In this talk, Eqeiq reflects on some of the methodological challenges that a comparatist encounters in conceptualizing literary studies of international solidarity and South-South dialogues across languages and cultures that have not been studied together. From murals of resistance in Chiapas, Mexico to metaphors of resilience in Palestine, she explores the political affinities between Tzotzil and Arabic and asks: How do we compare what seems incomparable?

Speaker:

Amal Eqeiq is an assistant professor of Arabic Studies and Comparative Literature at Williams College. She received her PhD in Comparative Literature from the University of Washington with a dissertation entitled: “Writing the Indigenous: Contemporary Mayan Literature in Chiapas, Mexico and Palestinian Literature in Israel.” She contributed articles, a book chapter, essays and translations to Contemporary Levant Journal, The Routledge Companion to World Literature and World History, Journal of Palestine Studies, Transmotion: An Online Journal of Postmodern Indigenous Studies, Jadaliyya and MadaMasr.
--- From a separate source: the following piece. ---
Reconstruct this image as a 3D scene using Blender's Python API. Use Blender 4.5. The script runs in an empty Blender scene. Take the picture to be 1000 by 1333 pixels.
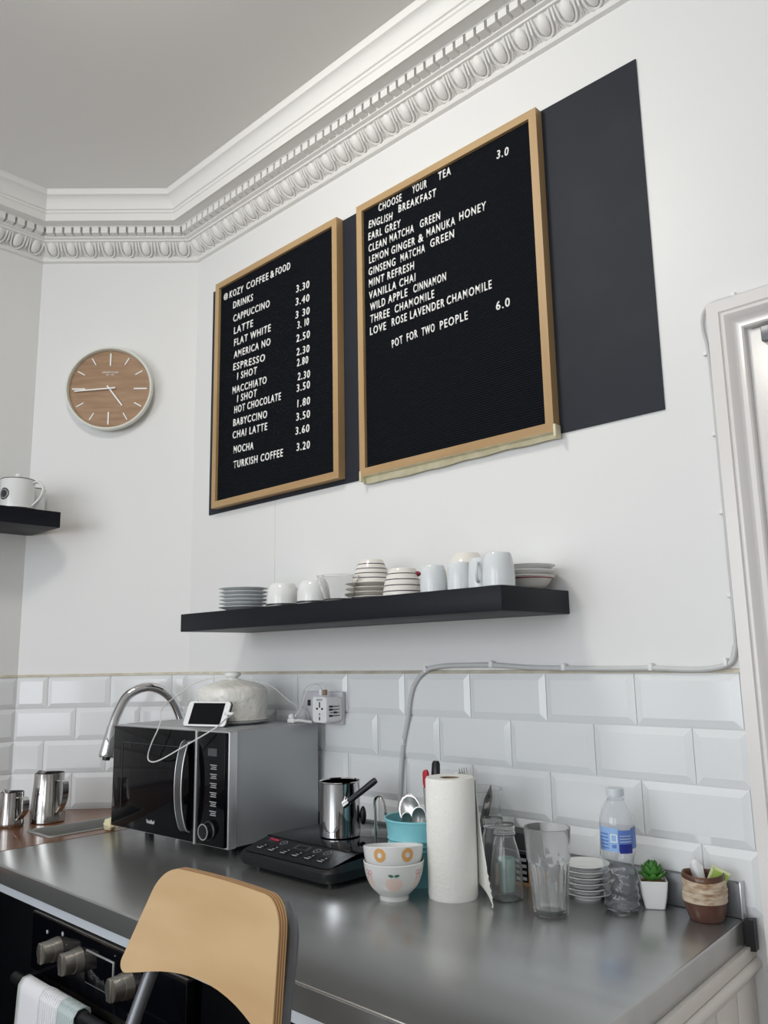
import bpy, bmesh, math, random
from mathutils import Vector, Matrix
random.seed(7)
PI = math.pi
scene = bpy.context.scene
COL = scene.collection

# ------------------------------------------------------------------ camera
FPX = 1057.0
cam_d = bpy.data.cameras.new('camera')
cam_d.sensor_fit = 'VERTICAL'; cam_d.sensor_height = 24.0; cam_d.sensor_width = 18.0
cam_d.lens = 24.0 * FPX / 1333.0
cam_d.clip_start = 0.02
cam = bpy.data.objects.new('camera', cam_d); COL.objects.link(cam)
RW = [(0.72192778, -0.13700585, -0.67826962), (0.69173016, 0.11716827, 0.71258753), (-0.01815698, -0.98361628, 0.17935811)]
m = Matrix(((RW[0][0], -RW[0][1], -RW[0][2], 0.0), (RW[1][0], -RW[1][1], -RW[1][2], -1.55), (RW[2][0], -RW[2][1], -RW[2][2], 1.3757), (0, 0, 0, 1)))
cam.matrix_world = m
scene.camera = cam

# ------------------------------------------------------------------ light
vs = scene.view_settings
vs.view_transform = 'Standard'; vs.look = 'None'; vs.gamma = 1.0; vs.use_curve_mapping = False
vs.exposure = -0.20
scene.cycles.use_denoising = True
scene.cycles.max_bounces = 14; scene.cycles.transmission_bounces = 12; scene.cycles.transparent_max_bounces = 12
scene.cycles.sample_clamp_indirect = 6.0

def area(name, loc, target, sx, sy, power, color):
    d = bpy.data.lights.new(name, 'AREA'); d.shape = 'RECTANGLE'; d.size = sx; d.size_y = sy
    d.energy = power; d.color = color
    o = bpy.data.objects.new(name, d); COL.objects.link(o); o.location = loc
    o.rotation_euler = (Vector(target) - Vector(loc)).to_track_quat('-Z', 'Y').to_euler()
    return o
area('window_daylight', (-1.45, -4.9, 1.75), (-1.4, 0, 1.45), 2.2, 1.9, 72, (0.905, 0.952, 1.0))
area('window_daylight', (0.95, -4.9, 1.75), (0.2, 0, 1.45), 1.5, 1.9, 40, (0.905, 0.952, 1.0))
area('ceiling_lamp_light', (-1.35, -1.15, 2.97), (-1.3, -0.1, 1.5), 0.3, 0.3, 13.5, (1.0, 0.955, 0.87))
w = bpy.data.worlds.new('world'); scene.world = w; w.use_nodes = True
w.node_tree.nodes['Background'].inputs[0].default_value = (0.80, 0.86, 0.95, 1)
w.node_tree.nodes['Background'].inputs[1].default_value = 0.6

# ------------------------------------------------------------------ materials
def lin(c):
    return tuple((x / 12.92 if x <= 0.04045 else ((x + 0.055) / 1.055) ** 2.4) for x in c)
def rgb(r, g, b):
    return lin((r / 255, g / 255, b / 255))
def mat(name, c, rough=0.5, metal=0.0, trans=0.0, ior=1.45, noise=None, bump=None, spec=0.5, coat=0.0, stretch=(1, 1, 1)):
    m = bpy.data.materials.new(name); m.use_nodes = True
    nt = m.node_tree; b = nt.nodes['Principled BSDF']
    b.inputs['Base Color'].default_value = (*c, 1); b.inputs['Roughness'].default_value = rough
    b.inputs['Metallic'].default_value = metal; b.inputs['Transmission Weight'].default_value = trans
    b.inputs['IOR'].default_value = ior; b.inputs['Specular IOR Level'].default_value = spec
    b.inputs['Coat Weight'].default_value = coat
    if noise or bump:
        tc = nt.nodes.new('ShaderNodeTexCoord'); mp = nt.nodes.new('ShaderNodeMapping')
        mp.inputs['Scale'].default_value = stretch
        nt.links.new(tc.outputs['Object'], mp.inputs['Vector'])
    if noise:   # (scale, second colour, lo, hi)
        n = nt.nodes.new('ShaderNodeTexNoise'); n.inputs['Scale'].default_value = noise[0]; n.inputs['Detail'].default_value = 5
        nt.links.new(mp.outputs['Vector'], n.inputs['Vector'])
        r = nt.nodes.new('ShaderNodeValToRGB'); r.color_ramp.elements[0].position = noise[2]; r.color_ramp.elements[1].position = noise[3]
        r.color_ramp.elements[0].color = (*c, 1); r.color_ramp.elements[1].color = (*noise[1], 1)
        nt.links.new(n.outputs['Fac'], r.inputs['Fac']); nt.links.new(r.outputs['Color'], b.inputs['Base Color'])
    if bump:    # (scale, strength, distance)
        n2 = nt.nodes.new('ShaderNodeTexNoise'); n2.inputs['Scale'].default_value = bump[0]; n2.inputs['Detail'].default_value = 3
        nt.links.new(mp.outputs['Vector'], n2.inputs['Vector'])
        bp = nt.nodes.new('ShaderNodeBump'); bp.inputs['Strength'].default_value = bump[1]; bp.inputs['Distance'].default_value = bump[2]
        nt.links.new(n2.outputs['Fac'], bp.inputs['Height']); nt.links.new(bp.outputs['Normal'], b.inputs['Normal'])
    return m
def wood(name, c1, c2, scale, stretch, rough=0.45, coat=0.0):
    m = mat(name, c1, rough, noise=(scale, c2, 0.35, 0.68), stretch=stretch, coat=coat, bump=(scale * 3, 0.05, 0.002))
    return m
M = {}
M['wall'] = mat('white_wall_paint', rgb(232, 232, 231), 0.42, bump=(9, 0.06, 0.004))
M['plaster'] = mat('cornice_plaster', rgb(236, 235, 232), 0.5)
M['ceiling'] = mat('ceiling_paint', rgb(238, 237, 234), 0.7, bump=(5, 0.08, 0.004))
M['floor'] = wood('floor_boards', rgb(118, 94, 72), rgb(88, 68, 50), 3, (1, 9, 1))
M['dim'] = mat('far_wall_paint', rgb(220, 219, 215), 0.7)
M['tile'] = mat('white_glazed_tile', rgb(233, 235, 236), 0.10, bump=(14, 0.05, 0.002))
M['grout'] = mat('grey_grout', rgb(226, 227, 226), 0.8)
M['caulk'] = mat('cream_sealant', rgb(214, 208, 192), 0.6, noise=(20, rgb(190, 180, 160), 0.4, 0.7))
M['gloss'] = mat('white_gloss_paint', rgb(232, 229, 226), 0.22, bump=(40, 0.08, 0.001))
M['chalk'] = mat('chalkboard_paint', rgb(38, 42, 50), 0.6, noise=(7, rgb(44, 48, 55), 0.5, 0.75), spec=0.3)
M['oak'] = wood('oak_frame', rgb(190, 159, 116), rgb(172, 139, 97), 14, (1, 1, 0.12))
M['oakh'] = wood('oak_frame_rail', rgb(190, 159, 116), rgb(172, 139, 97), 14, (0.12, 1, 1))
M['felt'] = mat('black_felt', rgb(22, 25, 31), 0.9, spec=0.15)
M['letter'] = mat('white_plastic_letter', rgb(246, 246, 244), 0.4)
M['tape'] = mat('masking_tape', rgb(226, 218, 186), 0.6, noise=(30, rgb(206, 196, 160), 0.4, 0.7))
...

Her research interests include: modern Arab literature, popular culture, Palestine Studies, feminism(s), performance studies, translation, indigenous studies in the Americas, literature of the Global South, literary history, hip-hop, critical border studies, decoloniality, and creative writing. She is the recipient of several fellowships and awards, including a writing residency at Hedgebrook: Women Authoring Change, the Dean’s Medal in Humanities from the University of Washington, and PARC NEH/FPIRI research fellowship among others. In 2019-2021 she was in Berlin as an Associate Fellow at the Europe in the Middle East- the Middle East in Europe (EUME), a multi-disciplinary research program at the Forum Transregionale Studien and the Lateinamerika-Institut of Freie Universität Berlin. Amal is currently completing her manuscript Indigenous Affinities: Comparative Study in Mayan and Palestinian Narratives. When she pops up on social media, she writes her series “Diaries of a Hedgehog Feminist.”